Stumper Detail

Date: Wednesday, October 11, 2000 
Question/Topic: I'd like to see a picture of the rats in Florida that are the size of dogs. 
Answer/Pointer: The rats you describe are nutria. There is a picture of a nutria at these Web sites: http://nutrias.org/~nopl/nutria1.htm http://www.migal-life.co.il/nutria.htm http://www.flex.net/~lonestar/nutria.htm The following is an AP account that describes the nutria. It was archived at this Internet address: http://www.acmi.canoe.ca/CNEWSHeyMarthaArchive/nov18_rats.html Tuesday, November 18, 1997 Giant rats roam Florida TAMPA, Fla. (AP) -- Like something escaped from a mad scientist's laboratory, the monstrous rodents creep through the underbrush. Don't worry, these critters just want some salad. These rats -- as big as the family dog and weighing more than a Thanksgiving turkey -- are nutria, roaming eastern Hillsborough County as the result of commercialism gone to seed. "I saw this humongous rat on the road," said JoAnn Hoffmann, who encountered a nutria while driving to work. "My jaw just dropped." The nutria are the remnants of a get-rich-quick scheme some 40 years ago, said Bill Kern, urban wildlife specialist with the Florida Cooperative Extension Service.

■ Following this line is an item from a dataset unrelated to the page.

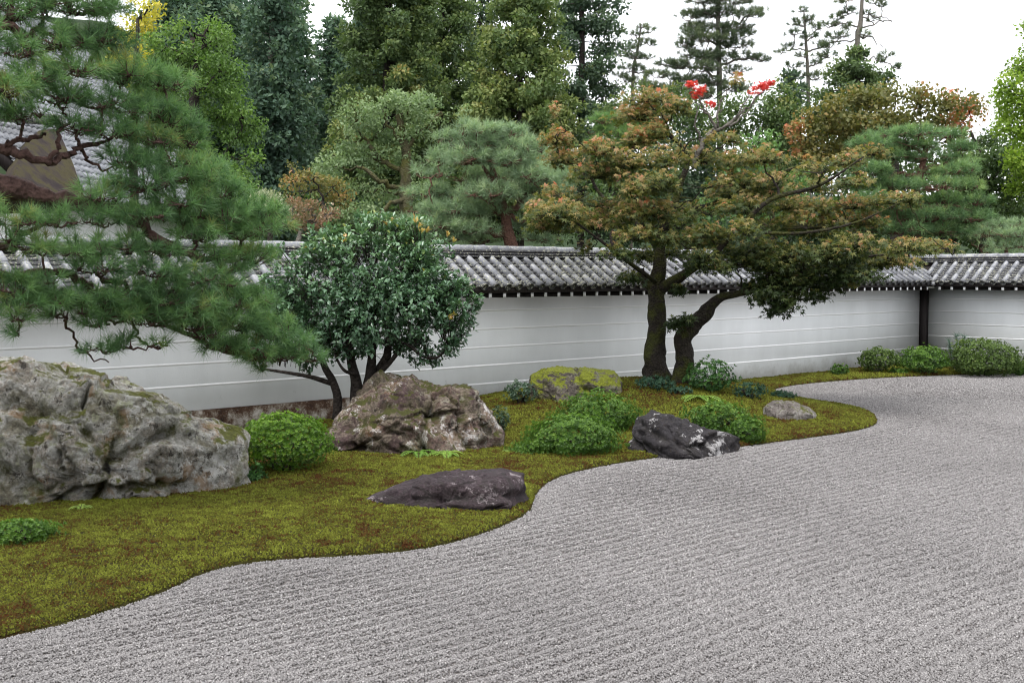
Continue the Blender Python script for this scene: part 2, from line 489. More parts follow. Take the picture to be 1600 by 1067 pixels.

Entrepreneurs imported nutria -- an extremely large South American aquatic rat -- to start a fur trade in Florida. But people didn't want to walk around in coats or mittens made of the hide or fur of 3-foot-long rats with naked, scaly tails. "The prices dropped so low, nobody bothered to trap them," Kern said in Monday's editions of the Tampa Tribune. The nutria found homes along lakes, drainage ditches and ponds at dairy farms. Exclusively vegetarian, they dine on aquatic plants. The nutria are not considered game animals, so it's always open season on them. Just don't expect to get rich as a trapper: A nutria pelt might fetch $4, Kern said.